Market watcher and analyst Steve Leuthold and his team at The Leuthold Group in Minneapolis have come up with interesting new market definitions.
According to The Leuthold Group, the modern definition of a bear market is: "A market that is down for as much as week."
The modern definition of a major correction is: "A market that is down for a day"
The new definition for a correction is: "A market that closes off its daily high."
The new definition of an "old timer" is a person that actually knows someone who lost money in the stock market, while an "old fogy" is "an investor who remembers experiencing a 10% stock market decline." A cynic is "anyone who reminds you that stocks can go down."
A conservative investor is a person who is 100% invested in stocks, but does not have a margin account, while a defensive portfolio is one that is 5% cash and 95% equities.
There are many more of these wonderful modern definitions in Steve's monthly publication, Perception. Of course, they are offered in jest by Steve and his team, but there is a point to be made. The market has been so good for so long investors may have become overconfident.
In fact, the definitions, although exaggerated, so accurately reflect the attitudes of many investors today they ought to serve as a caution.
It is eight years since the last serious market correction, the shock of Oct. 19, 1987, and the market is now at 2.7 times the level it reached at the bottom of that correction.
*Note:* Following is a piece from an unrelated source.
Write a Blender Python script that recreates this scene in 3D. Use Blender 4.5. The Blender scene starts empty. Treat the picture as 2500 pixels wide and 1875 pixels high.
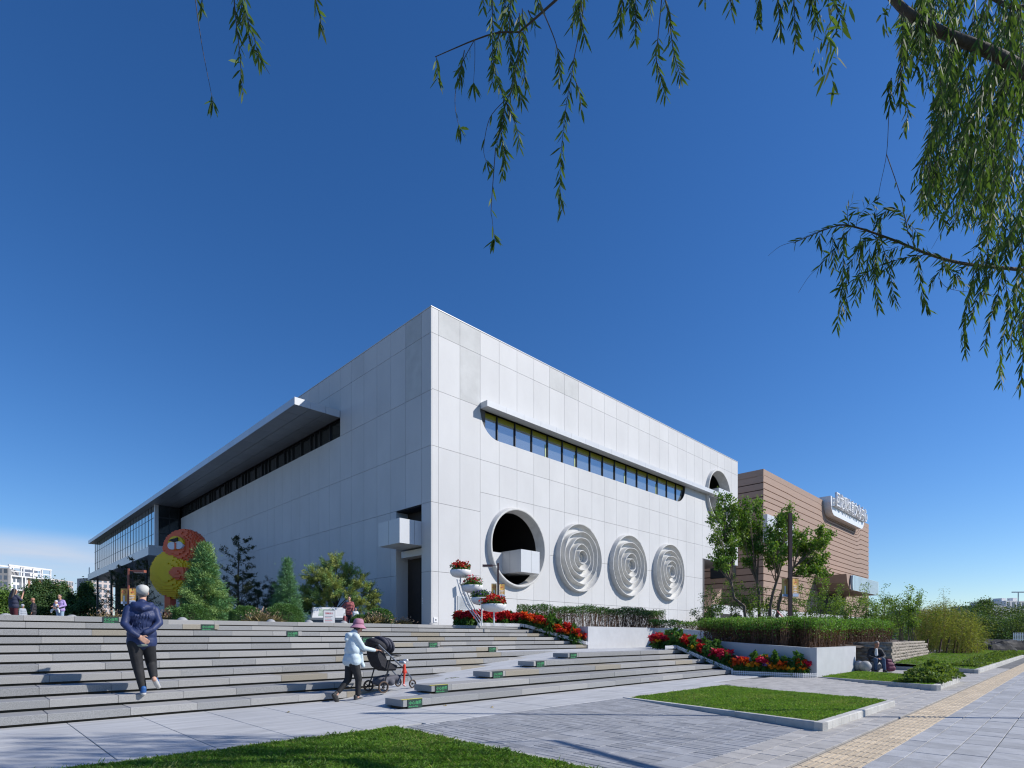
import bpy, bmesh, math, random
import numpy as np
from mathutils import Vector, Matrix

rnd = random.Random(7)
rng = np.random.default_rng(11)
R_ = math.radians
scene = bpy.context.scene
COL = scene.collection

# ------------------------------------------------------------------ camera, sky, sun, exposure
# world axes follow the white building: +X along its sunlit face, +Y along its shaded face
H = 1.265
FPX = 1381.0
FW = Vector((.7046, .7096, 0)); RT = Vector((.7096, -.7046, 0)); CAM = Vector((0, 0, H))
cam = bpy.data.cameras.new('camera'); camo = bpy.data.objects.new('camera', cam); COL.objects.link(camo)
camo.location = CAM; camo.rotation_euler = (R_(90), 0, -math.atan2(.7046, .7096))
cam.sensor_width = 36; cam.lens = FPX / 2500 * 36; cam.shift_y = (1555.5 - 937.5) / 2500
cam.clip_start = .1; cam.clip_end = 6000
scene.camera = camo

SUN = Vector((.85, -.95, 1.0)).normalized()          # towards the sun
elev = math.asin(SUN.z)
world = bpy.data.worlds.new('World'); scene.world = world; world.use_nodes = True
wn = world.node_tree.nodes; wl = world.node_tree.links
bg = wn['Background']
sky = wn.new('ShaderNodeTexSky'); sky.sky_type = 'NISHITA'; sky.sun_disc = False
sky.sun_elevation = elev; sky.sun_rotation = math.atan2(SUN.x, SUN.y)
sky.altitude = 60; sky.air_density = 1.0; sky.dust_density = .2; sky.ozone_density = 6.0
# polarised, saturated autumn sky with one thin veil of cloud low over the horizon
hs = wn.new('ShaderNodeHueSaturation'); hs.inputs['Saturation'].default_value = 1.2; hs.inputs['Hue'].default_value = .507; hs.inputs['Value'].default_value = 1.0
wl.new(sky.outputs[0], hs.inputs['Color'])
tc = wn.new('ShaderNodeTexCoord'); mp = wn.new('ShaderNodeMapping'); mp.inputs['Scale'].default_value = (1.3, 1.3, 9)
mp.inputs['Location'].default_value = (.35, -.2, .1)
wl.new(tc.outputs['Generated'], mp.inputs['Vector'])
nz = wn.new('ShaderNodeTexNoise'); nz.inputs['Scale'].default_value = 1.6; nz.inputs['Detail'].default_value = 7; nz.inputs['Roughness'].default_value = .55
wl.new(mp.outputs[0], nz.inputs['Vector'])
nr = wn.new('ShaderNodeMapRange'); nr.inputs['From Min'].default_value = .26; nr.inputs['From Max'].default_value = .52
wl.new(nz.outputs['Fac'], nr.inputs['Value'])
sep = wn.new('ShaderNodeSeparateXYZ'); wl.new(tc.outputs['Generated'], sep.inputs[0])
e1 = wn.new('ShaderNodeMapRange'); e1.interpolation_type = 'SMOOTHSTEP'
e1.inputs['From Min'].default_value = .150; e1.inputs['From Max'].default_value = .112
wl.new(sep.outputs['Z'], e1.inputs['Value'])
e2 = wn.new('ShaderNodeMapRange'); e2.interpolation_type = 'SMOOTHSTEP'
e2.inputs['From Min'].default_value = .035; e2.inputs['From Max'].default_value = .095
wl.new(sep.outputs['Z'], e2.inputs['Value'])
# the veil lies to the north-west (towards +Y, -X)
az = wn.new('ShaderNodeVectorMath'); az.operation = 'DOT_PRODUCT'; az.inputs[1].default_value = (-.62, .78, 0)
wl.new(tc.outputs['Generated'], az.inputs[0])
a1 = wn.new('ShaderNodeMapRange'); a1.interpolation_type = 'SMOOTHSTEP'
a1.inputs['From Min'].default_value = .40; a1.inputs['From Max'].default_value = .72
wl.new(az.outputs['Value'], a1.inputs['Value'])
def mul(a, b):
    m = wn.new('ShaderNodeMath'); m.operation = 'MULTIPLY'; wl.new(a, m.inputs[0])
    if isinstance(b, float): m.inputs[1].default_value = b
    else: wl.new(b, m.inputs[1])
    return m.outputs[0]
veil = mul(mul(mul(mul(nr.outputs[0], e1.outputs[0]), e2.outputs[0]), a1.outputs[0]), .92)
mx = wn.new('ShaderNodeMix'); mx.data_type = 'RGBA'; mx.inputs[7].default_value = (4.5, 5.1, 6.2, 1)
wl.new(veil, mx.inputs[0]); wl.new(hs.outputs[0], mx.inputs[6]); wl.new(mx.outputs[2], bg.inputs['Color'])
bg.inputs['Strength'].default_value = .132

sl = bpy.data.lights.new('sun', 'SUN'); sl.energy = 5.0; sl.angle = R_(.53); sl.color = (1, .955, .89)
slo = bpy.data.objects.new('sun', sl); COL.objects.link(slo); slo.rotation_euler = SUN.to_track_quat('Z', 'Y').to_euler()
slo.location = (60, -60, 90)
vs = scene.view_settings
vs.view_transform = 'Standard'; vs.look = 'None'; vs.gamma = 1; vs.use_curve_mapping = False; vs.exposure = 0.0
scene.cycles.use_denoising = True; scene.cycles.filter_width = 1.2
scene.cycles.max_bounces = 8; scene.cycles.diffuse_bounces = 3; scene.cycles.glossy_bounces = 3
scene.cycles.transmission_bounces = 4; scene.cycles.transparent_max_bounces = 6
scene.cycles.caustics_reflective = False; scene.cycles.caustics_refractive = False
scene.cycles.sample_clamp_indirect = 6

# ------------------------------------------------------------------ helpers
def px(x, y, t):
    """point at depth t (metres) on the sight line measured in the photograph"""
    return CAM + (FW + RT * ((x - 1250) / FPX) + Vector((0, 0, (1555.5 - y) / FPX))) * t
def pxz(x, y, z):
    d = FW + RT * ((x - 1250) / FPX) + Vector((0, 0, (1555.5 - y) / FPX))
    return CAM + d * ((z - H) / d.z)

def tag(o, label=None, cat=None, group=None, kind=None):
    if label: o['label'] = label
    if cat: o['category'] = cat
    if group: o['group'] = group
    if kind: o['kind'] = kind
    return o
def empty(name, loc=(0, 0, 0), rz=0, label=None, cat=None, group=None):
    o = bpy.data.objects.new(name, None); COL.objects.link(o); o.location = loc; o.rotation_euler = (0, 0, rz)
    o.empty_display_size = .1
    return tag(o, label, cat, group)
def link(name, me, parent=None, loc=None):
    o = bpy.data.objects.new(name, me); COL.objects.link(o)
    if parent is not None: o.parent = parent
    if loc is not None: o.location = loc
    return o
def kids(o): return [c for c in bpy.data.objects if c.parent == o]
def copy_tree(o, parent=None, children=None):
    c = o.copy(); COL.objects.link(c)
    if parent is not None: c.parent = parent
    for ch in o.children: copy_tree(ch, c)
    return c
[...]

It is about twice the level of the market immediately before the correction.
The last period that even approaches a true bear market was the 1980-'82 period, i.e., 15 years ago. And some market analysts claim the last real bear market was as far back as 1973-'74.
This long period of relative calm in the stock market has led many investors to accept with equanimity price-earnings ratios that a few years ago would have led them to take defensive positions.
Now most investors can rationalize the high stock prices and high p/e ratios. Inflation is low, they say. Interest rates are declining. Corporate profits are strong. The economy shows no signs of overheating.
In the past, before a bear market hit, distortions became apparent in the economy - overheated consumer demand, or too much leverage, etc.
These distortions were then exploded by some triggering event into a bear market.
Now there are no apparent distortions in the economy on which a triggering event could act to precipitate a crisis and a sell-off.
Except ....
Could the current market prices themselves be a distortion? Could the fact many "old time" portfolio managers have never experienced a real bear market be a distortion? Could the fact there is so little fear of a bear market or serious correction be a distortion?
Steve Leuthold's new definitions suggest that, yes, these may signal distortions, if not in the larger economy, at least in the investment world.